- Instructions to follow -
Take the records underneath and set them down exactly.

+--

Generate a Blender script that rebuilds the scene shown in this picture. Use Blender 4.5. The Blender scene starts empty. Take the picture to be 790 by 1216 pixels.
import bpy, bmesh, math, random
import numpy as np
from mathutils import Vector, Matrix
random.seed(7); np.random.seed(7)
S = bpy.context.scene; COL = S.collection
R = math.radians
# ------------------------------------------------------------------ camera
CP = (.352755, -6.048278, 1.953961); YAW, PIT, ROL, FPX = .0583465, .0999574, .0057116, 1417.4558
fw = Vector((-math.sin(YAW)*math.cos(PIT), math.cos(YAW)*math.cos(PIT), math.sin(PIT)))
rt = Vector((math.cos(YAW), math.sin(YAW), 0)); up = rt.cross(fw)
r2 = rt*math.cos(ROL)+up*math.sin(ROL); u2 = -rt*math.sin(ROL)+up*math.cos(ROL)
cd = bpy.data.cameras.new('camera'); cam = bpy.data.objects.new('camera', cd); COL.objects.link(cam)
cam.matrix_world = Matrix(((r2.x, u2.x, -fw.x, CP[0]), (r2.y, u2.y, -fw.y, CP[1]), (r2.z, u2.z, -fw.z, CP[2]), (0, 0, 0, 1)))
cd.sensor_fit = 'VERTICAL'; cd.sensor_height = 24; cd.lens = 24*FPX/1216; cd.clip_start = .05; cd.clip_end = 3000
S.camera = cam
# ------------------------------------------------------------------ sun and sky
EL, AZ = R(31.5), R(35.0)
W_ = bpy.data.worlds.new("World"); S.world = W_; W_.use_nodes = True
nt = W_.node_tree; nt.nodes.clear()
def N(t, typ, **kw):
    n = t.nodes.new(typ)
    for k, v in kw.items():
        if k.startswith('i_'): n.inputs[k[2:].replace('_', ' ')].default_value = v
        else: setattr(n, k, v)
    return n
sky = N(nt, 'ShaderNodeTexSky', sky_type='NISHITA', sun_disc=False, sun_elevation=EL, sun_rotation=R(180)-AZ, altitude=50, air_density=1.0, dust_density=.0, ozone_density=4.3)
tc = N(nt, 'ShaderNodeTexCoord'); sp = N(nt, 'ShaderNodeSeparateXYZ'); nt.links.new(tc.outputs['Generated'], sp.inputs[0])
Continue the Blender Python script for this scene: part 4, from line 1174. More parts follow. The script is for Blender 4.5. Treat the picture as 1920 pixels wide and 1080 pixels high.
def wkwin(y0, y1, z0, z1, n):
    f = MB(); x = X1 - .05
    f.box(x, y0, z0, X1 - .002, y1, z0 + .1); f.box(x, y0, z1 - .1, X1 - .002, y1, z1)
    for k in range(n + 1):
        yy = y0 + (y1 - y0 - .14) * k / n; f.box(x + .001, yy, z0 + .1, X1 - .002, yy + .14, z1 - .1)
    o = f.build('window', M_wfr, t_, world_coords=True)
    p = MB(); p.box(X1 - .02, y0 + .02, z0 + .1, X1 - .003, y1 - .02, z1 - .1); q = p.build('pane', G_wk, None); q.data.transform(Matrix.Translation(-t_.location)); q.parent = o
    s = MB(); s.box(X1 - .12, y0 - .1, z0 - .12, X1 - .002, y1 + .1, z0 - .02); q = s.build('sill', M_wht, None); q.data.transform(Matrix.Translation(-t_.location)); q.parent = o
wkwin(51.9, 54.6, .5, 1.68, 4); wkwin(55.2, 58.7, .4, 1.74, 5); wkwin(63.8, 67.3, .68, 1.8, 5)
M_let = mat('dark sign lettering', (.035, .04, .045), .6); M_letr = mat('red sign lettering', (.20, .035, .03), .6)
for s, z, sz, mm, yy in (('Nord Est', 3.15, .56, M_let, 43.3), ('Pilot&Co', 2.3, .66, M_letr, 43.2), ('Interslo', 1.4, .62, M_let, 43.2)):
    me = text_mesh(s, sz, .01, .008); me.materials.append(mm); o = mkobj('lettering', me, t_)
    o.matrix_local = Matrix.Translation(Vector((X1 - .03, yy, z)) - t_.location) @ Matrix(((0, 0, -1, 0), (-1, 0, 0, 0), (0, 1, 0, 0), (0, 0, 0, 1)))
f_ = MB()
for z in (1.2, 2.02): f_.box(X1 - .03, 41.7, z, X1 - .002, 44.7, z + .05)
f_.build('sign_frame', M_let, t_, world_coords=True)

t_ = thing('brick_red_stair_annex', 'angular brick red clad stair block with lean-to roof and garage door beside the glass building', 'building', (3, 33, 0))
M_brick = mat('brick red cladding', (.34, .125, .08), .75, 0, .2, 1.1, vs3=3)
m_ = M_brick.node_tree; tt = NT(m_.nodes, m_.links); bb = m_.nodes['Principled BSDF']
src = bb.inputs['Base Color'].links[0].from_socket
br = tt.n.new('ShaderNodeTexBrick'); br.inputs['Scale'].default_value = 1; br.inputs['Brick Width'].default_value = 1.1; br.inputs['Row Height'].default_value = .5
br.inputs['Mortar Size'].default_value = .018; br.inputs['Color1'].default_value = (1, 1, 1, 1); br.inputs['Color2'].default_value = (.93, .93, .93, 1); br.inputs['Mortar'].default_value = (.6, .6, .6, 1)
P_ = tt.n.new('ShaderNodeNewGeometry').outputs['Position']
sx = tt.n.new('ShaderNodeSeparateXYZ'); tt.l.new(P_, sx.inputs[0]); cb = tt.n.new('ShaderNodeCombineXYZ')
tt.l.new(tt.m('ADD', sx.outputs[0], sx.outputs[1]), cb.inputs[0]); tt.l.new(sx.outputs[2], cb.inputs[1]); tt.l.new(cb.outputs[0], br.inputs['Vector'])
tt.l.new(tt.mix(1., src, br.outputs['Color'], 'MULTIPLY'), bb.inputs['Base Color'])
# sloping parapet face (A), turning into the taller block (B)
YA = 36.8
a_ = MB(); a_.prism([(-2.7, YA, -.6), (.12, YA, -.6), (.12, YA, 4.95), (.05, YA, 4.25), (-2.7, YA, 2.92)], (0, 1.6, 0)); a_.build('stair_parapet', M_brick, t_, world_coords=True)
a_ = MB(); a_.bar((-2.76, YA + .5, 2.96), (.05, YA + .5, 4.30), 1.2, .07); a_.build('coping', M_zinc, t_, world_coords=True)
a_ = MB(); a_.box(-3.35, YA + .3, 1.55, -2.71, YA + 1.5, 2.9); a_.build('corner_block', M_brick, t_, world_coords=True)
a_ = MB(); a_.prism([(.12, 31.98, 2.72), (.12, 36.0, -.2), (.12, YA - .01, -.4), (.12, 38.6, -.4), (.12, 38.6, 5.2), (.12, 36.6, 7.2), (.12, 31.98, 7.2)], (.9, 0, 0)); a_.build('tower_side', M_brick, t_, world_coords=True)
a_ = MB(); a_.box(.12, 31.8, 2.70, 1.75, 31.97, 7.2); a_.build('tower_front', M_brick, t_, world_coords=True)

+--

- Answer below -
Generate a Blender script that rebuilds the scene shown in this picture. Use Blender 4.5. The Blender scene starts empty. Take the picture to be 790 by 1216 pixels.
import bpy, bmesh, math, random
import numpy as np
from mathutils import Vector, Matrix
random.seed(7); np.random.seed(7)
S = bpy.context.scene; COL = S.collection
R = math.radians
# ------------------------------------------------------------------ camera
CP = (.352755, -6.048278, 1.953961); YAW, PIT, ROL, FPX = .0583465, .0999574, .0057116, 1417.4558
fw = Vector((-math.sin(YAW)*math.cos(PIT), math.cos(YAW)*math.cos(PIT), math.sin(PIT)))
rt = Vector((math.cos(YAW), math.sin(YAW), 0)); up = rt.cross(fw)
r2 = rt*math.cos(ROL)+up*math.sin(ROL); u2 = -rt*math.sin(ROL)+up*math.cos(ROL)
cd = bpy.data.cameras.new('camera'); cam = bpy.data.objects.new('camera', cd); COL.objects.link(cam)
cam.matrix_world = Matrix(((r2.x, u2.x, -fw.x, CP[0]), (r2.y, u2.y, -fw.y, CP[1]), (r2.z, u2.z, -fw.z, CP[2]), (0, 0, 0, 1)))
cd.sensor_fit = 'VERTICAL'; cd.sensor_height = 24; cd.lens = 24*FPX/1216; cd.clip_start = .05; cd.clip_end = 3000
S.camera = cam
# ------------------------------------------------------------------ sun and sky
EL, AZ = R(31.5), R(35.0)
W_ = bpy.data.worlds.new("World"); S.world = W_; W_.use_nodes = True
nt = W_.node_tree; nt.nodes.clear()
def N(t, typ, **kw):
    n = t.nodes.new(typ)
    for k, v in kw.items():
        if k.startswith('i_'): n.inputs[k[2:].replace('_', ' ')].default_value = v
        else: setattr(n, k, v)
    return n
sky = N(nt, 'ShaderNodeTexSky', sky_type='NISHITA', sun_disc=False, sun_elevation=EL, sun_rotation=R(180)-AZ, altitude=50, air_density=1.0, dust_density=.0, ozone_density=4.3)
tc = N(nt, 'ShaderNodeTexCoord'); sp = N(nt, 'ShaderNodeSeparateXYZ'); nt.links.new(tc.outputs['Generated'], sp.inputs[0])
Continue the Blender Python script for this scene: part 4, from line 1174. More parts follow. The script is for Blender 4.5. Treat the picture as 1920 pixels wide and 1080 pixels high.
def wkwin(y0, y1, z0, z1, n):
    f = MB(); x = X1 - .05
    f.box(x, y0, z0, X1 - .002, y1, z0 + .1); f.box(x, y0, z1 - .1, X1 - .002, y1, z1)
    for k in range(n + 1):
        yy = y0 + (y1 - y0 - .14) * k / n; f.box(x + .001, yy, z0 + .1, X1 - .002, yy + .14, z1 - .1)
    o = f.build('window', M_wfr, t_, world_coords=True)
    p = MB(); p.box(X1 - .02, y0 + .02, z0 + .1, X1 - .003, y1 - .02, z1 - .1); q = p.build('pane', G_wk, None); q.data.transform(Matrix.Translation(-t_.location)); q.parent = o
    s = MB(); s.box(X1 - .12, y0 - .1, z0 - .12, X1 - .002, y1 + .1, z0 - .02); q = s.build('sill', M_wht, None); q.data.transform(Matrix.Translation(-t_.location)); q.parent = o
wkwin(51.9, 54.6, .5, 1.68, 4); wkwin(55.2, 58.7, .4, 1.74, 5); wkwin(63.8, 67.3, .68, 1.8, 5)
M_let = mat('dark sign lettering', (.035, .04, .045), .6); M_letr = mat('red sign lettering', (.20, .035, .03), .6)
for s, z, sz, mm, yy in (('Nord Est', 3.15, .56, M_let, 43.3), ('Pilot&Co', 2.3, .66, M_letr, 43.2), ('Interslo', 1.4, .62, M_let, 43.2)):
    me = text_mesh(s, sz, .01, .008); me.materials.append(mm); o = mkobj('lettering', me, t_)
    o.matrix_local = Matrix.Translation(Vector((X1 - .03, yy, z)) - t_.location) @ Matrix(((0, 0, -1, 0), (-1, 0, 0, 0), (0, 1, 0, 0), (0, 0, 0, 1)))
f_ = MB()
for z in (1.2, 2.02): f_.box(X1 - .03, 41.7, z, X1 - .002, 44.7, z + .05)
f_.build('sign_frame', M_let, t_, world_coords=True)

t_ = thing('brick_red_stair_annex', 'angular brick red clad stair block with lean-to roof and garage door beside the glass building', 'building', (3, 33, 0))
M_brick = mat('brick red cladding', (.34, .125, .08), .75, 0, .2, 1.1, vs3=3)
m_ = M_brick.node_tree; tt = NT(m_.nodes, m_.links); bb = m_.nodes['Principled BSDF']
src = bb.inputs['Base Color'].links[0].from_socket
br = tt.n.new('ShaderNodeTexBrick'); br.inputs['Scale'].default_value = 1; br.inputs['Brick Width'].default_value = 1.1; br.inputs['Row Height'].default_value = .5
br.inputs['Mortar Size'].default_value = .018; br.inputs['Color1'].default_value = (1, 1, 1, 1); br.inputs['Color2'].default_value = (.93, .93, .93, 1); br.inputs['Mortar'].default_value = (.6, .6, .6, 1)
P_ = tt.n.new('ShaderNodeNewGeometry').outputs['Position']
sx = tt.n.new('ShaderNodeSeparateXYZ'); tt.l.new(P_, sx.inputs[0]); cb = tt.n.new('ShaderNodeCombineXYZ')
tt.l.new(tt.m('ADD', sx.outputs[0], sx.outputs[1]), cb.inputs[0]); tt.l.new(sx.outputs[2], cb.inputs[1]); tt.l.new(cb.outputs[0], br.inputs['Vector'])
tt.l.new(tt.mix(1., src, br.outputs['Color'], 'MULTIPLY'), bb.inputs['Base Color'])
# sloping parapet face (A), turning into the taller block (B)
YA = 36.8
a_ = MB(); a_.prism([(-2.7, YA, -.6), (.12, YA, -.6), (.12, YA, 4.95), (.05, YA, 4.25), (-2.7, YA, 2.92)], (0, 1.6, 0)); a_.build('stair_parapet', M_brick, t_, world_coords=True)
a_ = MB(); a_.bar((-2.76, YA + .5, 2.96), (.05, YA + .5, 4.30), 1.2, .07); a_.build('coping', M_zinc, t_, world_coords=True)
a_ = MB(); a_.box(-3.35, YA + .3, 1.55, -2.71, YA + 1.5, 2.9); a_.build('corner_block', M_brick, t_, world_coords=True)
a_ = MB(); a_.prism([(.12, 31.98, 2.72), (.12, 36.0, -.2), (.12, YA - .01, -.4), (.12, 38.6, -.4), (.12, 38.6, 5.2), (.12, 36.6, 7.2), (.12, 31.98, 7.2)], (.9, 0, 0)); a_.build('tower_side', M_brick, t_, world_coords=True)
a_ = MB(); a_.box(.12, 31.8, 2.70, 1.75, 31.97, 7.2); a_.build('tower_front', M_brick, t_, world_coords=True)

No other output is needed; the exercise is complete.